> _PROMPT_:
Return the lines where the word "script" occurs.

> _SUPPLIED MATERIAL_:
--- Start ---

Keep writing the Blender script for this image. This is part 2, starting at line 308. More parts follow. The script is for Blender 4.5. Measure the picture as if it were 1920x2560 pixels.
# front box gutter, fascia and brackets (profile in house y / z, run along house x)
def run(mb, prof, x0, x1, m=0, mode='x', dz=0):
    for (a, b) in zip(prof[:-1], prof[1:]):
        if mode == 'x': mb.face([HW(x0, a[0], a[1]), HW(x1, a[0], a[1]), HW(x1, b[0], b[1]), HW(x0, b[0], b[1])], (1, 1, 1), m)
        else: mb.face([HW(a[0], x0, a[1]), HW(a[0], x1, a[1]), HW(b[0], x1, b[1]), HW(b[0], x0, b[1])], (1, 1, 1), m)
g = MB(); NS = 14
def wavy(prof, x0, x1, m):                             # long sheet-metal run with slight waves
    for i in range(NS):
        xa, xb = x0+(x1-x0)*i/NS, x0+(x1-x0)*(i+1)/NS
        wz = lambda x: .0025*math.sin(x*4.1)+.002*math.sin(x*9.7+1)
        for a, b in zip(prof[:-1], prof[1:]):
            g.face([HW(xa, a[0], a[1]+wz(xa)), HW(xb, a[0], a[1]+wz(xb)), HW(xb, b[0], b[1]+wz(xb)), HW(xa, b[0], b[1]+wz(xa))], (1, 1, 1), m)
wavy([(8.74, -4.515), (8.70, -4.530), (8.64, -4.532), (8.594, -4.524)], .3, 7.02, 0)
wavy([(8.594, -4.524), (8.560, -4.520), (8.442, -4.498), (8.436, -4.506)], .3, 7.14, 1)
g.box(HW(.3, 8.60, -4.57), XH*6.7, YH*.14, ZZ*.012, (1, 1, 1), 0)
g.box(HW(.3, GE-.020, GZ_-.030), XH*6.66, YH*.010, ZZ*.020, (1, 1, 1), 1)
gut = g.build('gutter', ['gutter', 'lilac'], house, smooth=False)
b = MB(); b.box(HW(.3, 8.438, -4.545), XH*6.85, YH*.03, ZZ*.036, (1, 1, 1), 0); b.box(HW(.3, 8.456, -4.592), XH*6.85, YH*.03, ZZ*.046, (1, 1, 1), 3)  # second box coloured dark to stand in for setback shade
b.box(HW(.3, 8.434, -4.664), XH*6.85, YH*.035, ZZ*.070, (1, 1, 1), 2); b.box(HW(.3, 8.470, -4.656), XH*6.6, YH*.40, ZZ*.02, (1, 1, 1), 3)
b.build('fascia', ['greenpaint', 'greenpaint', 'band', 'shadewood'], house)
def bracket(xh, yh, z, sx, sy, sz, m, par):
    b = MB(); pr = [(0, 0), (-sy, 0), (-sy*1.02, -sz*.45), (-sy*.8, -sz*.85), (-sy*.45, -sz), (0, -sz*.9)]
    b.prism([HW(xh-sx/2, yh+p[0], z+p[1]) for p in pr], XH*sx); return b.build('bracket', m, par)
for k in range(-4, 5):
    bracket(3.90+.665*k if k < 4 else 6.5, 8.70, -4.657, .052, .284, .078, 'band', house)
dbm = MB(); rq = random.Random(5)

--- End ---
--- Start ---

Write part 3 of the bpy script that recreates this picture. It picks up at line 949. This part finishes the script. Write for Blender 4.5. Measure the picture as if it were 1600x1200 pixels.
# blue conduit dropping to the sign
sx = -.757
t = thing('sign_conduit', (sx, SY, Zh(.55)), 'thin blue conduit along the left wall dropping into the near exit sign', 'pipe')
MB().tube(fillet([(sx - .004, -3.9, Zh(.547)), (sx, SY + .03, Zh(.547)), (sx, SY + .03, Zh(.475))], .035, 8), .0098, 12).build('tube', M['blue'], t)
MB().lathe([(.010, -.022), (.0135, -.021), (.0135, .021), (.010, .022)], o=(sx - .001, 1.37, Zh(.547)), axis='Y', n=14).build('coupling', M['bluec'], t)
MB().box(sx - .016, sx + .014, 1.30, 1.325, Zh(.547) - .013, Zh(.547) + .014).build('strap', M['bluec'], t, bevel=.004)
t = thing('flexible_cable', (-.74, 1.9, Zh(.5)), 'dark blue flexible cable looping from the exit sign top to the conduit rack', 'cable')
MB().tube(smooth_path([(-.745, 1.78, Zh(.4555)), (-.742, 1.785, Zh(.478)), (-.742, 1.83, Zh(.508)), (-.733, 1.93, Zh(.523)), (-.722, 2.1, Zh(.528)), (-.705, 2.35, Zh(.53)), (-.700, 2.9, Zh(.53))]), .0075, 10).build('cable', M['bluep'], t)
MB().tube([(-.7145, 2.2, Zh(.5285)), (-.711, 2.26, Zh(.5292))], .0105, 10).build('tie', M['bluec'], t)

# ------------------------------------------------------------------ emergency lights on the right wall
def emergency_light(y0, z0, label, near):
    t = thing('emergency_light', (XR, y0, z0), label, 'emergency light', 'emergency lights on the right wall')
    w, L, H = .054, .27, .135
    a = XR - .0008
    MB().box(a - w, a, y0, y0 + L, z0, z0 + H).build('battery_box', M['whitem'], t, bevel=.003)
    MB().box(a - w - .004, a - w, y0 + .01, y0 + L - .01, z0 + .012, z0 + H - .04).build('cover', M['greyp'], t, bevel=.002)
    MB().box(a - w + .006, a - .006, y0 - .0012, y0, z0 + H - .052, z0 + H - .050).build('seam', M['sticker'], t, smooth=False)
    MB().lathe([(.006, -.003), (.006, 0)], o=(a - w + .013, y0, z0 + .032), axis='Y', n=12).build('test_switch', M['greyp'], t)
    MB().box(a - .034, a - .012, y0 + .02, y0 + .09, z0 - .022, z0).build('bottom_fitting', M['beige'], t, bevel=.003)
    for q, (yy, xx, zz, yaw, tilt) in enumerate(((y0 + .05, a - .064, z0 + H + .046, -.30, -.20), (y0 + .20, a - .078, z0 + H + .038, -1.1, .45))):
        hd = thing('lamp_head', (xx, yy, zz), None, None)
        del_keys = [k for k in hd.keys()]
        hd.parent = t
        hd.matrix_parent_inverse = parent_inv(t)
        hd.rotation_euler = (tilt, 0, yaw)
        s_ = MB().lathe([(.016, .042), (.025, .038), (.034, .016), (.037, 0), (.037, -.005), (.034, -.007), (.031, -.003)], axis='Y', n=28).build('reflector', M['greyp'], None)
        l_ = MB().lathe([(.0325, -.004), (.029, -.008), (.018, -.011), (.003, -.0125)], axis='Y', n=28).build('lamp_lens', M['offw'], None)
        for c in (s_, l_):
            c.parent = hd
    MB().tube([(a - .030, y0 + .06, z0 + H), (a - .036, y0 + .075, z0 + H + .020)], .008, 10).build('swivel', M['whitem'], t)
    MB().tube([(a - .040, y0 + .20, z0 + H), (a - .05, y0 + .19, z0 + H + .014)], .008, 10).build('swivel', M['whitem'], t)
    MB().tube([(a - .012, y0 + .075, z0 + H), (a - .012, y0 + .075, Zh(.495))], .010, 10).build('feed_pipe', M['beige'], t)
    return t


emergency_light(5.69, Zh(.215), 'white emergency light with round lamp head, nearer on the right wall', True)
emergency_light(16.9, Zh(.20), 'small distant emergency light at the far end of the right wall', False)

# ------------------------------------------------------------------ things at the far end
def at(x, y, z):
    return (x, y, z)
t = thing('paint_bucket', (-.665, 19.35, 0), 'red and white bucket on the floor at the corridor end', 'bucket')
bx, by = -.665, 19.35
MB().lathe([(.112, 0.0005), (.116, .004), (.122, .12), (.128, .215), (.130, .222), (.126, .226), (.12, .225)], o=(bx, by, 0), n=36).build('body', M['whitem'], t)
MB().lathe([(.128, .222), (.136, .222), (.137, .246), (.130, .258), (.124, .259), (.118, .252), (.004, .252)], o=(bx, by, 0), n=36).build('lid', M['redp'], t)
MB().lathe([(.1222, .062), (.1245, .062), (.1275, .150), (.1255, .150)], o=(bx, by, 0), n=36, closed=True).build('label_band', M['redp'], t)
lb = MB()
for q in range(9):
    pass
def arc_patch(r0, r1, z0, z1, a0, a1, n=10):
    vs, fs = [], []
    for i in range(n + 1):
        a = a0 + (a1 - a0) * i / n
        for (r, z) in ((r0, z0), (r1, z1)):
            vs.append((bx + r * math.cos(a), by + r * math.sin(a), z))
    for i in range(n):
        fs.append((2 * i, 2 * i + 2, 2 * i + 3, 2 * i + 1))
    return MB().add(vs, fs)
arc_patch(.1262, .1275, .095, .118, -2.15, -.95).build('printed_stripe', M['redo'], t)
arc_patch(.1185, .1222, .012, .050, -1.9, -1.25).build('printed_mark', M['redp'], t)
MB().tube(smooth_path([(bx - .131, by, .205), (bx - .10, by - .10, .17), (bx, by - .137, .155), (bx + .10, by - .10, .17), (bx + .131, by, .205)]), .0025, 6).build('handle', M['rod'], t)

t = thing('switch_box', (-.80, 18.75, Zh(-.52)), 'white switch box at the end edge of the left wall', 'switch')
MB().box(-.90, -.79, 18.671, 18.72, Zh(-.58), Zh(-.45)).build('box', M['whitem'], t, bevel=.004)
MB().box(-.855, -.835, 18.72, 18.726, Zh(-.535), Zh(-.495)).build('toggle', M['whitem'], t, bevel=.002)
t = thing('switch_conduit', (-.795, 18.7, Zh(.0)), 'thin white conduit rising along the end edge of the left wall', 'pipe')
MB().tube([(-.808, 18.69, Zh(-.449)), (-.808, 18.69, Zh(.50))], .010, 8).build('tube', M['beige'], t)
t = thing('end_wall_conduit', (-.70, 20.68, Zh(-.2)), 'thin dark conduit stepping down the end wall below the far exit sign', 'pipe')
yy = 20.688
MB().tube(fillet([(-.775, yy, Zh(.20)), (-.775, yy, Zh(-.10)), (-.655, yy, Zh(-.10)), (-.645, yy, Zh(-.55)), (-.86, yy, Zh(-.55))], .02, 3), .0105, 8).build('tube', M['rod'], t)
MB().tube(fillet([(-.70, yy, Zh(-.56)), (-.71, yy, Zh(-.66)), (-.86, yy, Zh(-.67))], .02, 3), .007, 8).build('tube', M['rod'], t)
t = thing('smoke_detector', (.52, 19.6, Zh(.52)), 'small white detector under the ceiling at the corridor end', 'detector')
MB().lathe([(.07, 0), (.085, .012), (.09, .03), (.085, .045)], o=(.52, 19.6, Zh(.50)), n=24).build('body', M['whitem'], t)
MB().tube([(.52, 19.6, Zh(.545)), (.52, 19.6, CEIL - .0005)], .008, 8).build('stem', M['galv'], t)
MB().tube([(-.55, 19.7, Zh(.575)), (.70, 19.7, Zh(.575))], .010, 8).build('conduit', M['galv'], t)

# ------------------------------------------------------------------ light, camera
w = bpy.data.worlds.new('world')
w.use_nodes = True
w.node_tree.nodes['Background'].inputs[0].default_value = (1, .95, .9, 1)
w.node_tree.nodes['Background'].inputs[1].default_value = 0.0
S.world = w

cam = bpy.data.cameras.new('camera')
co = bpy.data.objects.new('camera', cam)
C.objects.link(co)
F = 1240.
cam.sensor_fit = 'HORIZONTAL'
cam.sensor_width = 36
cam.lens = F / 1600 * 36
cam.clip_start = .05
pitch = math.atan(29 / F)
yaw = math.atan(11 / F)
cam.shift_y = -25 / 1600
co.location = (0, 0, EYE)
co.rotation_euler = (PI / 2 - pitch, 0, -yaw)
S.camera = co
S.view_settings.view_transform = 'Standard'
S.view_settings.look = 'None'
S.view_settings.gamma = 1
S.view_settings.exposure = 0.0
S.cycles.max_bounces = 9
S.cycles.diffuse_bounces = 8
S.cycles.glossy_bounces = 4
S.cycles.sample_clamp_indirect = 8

--- End ---
--- Start ---

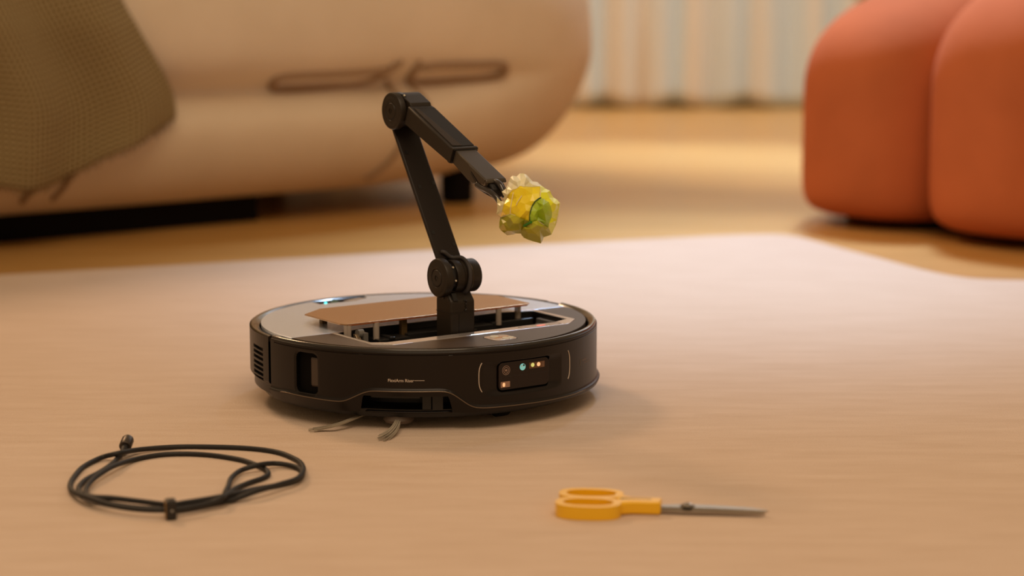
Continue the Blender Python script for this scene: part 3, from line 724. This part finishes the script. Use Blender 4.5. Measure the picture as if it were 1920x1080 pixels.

--- End ---

> _EXERCISE RESPONSE_:
Keep writing the Blender script for this image. This is part 2, starting at line 308. More parts follow. The script is for Blender 4.5. Measure the picture as if it were 1920x2560 pixels.
Write part 3 of the bpy script that recreates this picture. It picks up at line 949. This part finishes the script. Write for Blender 4.5. Measure the picture as if it were 1600x1200 pixels.
Continue the Blender Python script for this scene: part 3, from line 724. This part finishes the script. Use Blender 4.5. Measure the picture as if it were 1920x1080 pixels.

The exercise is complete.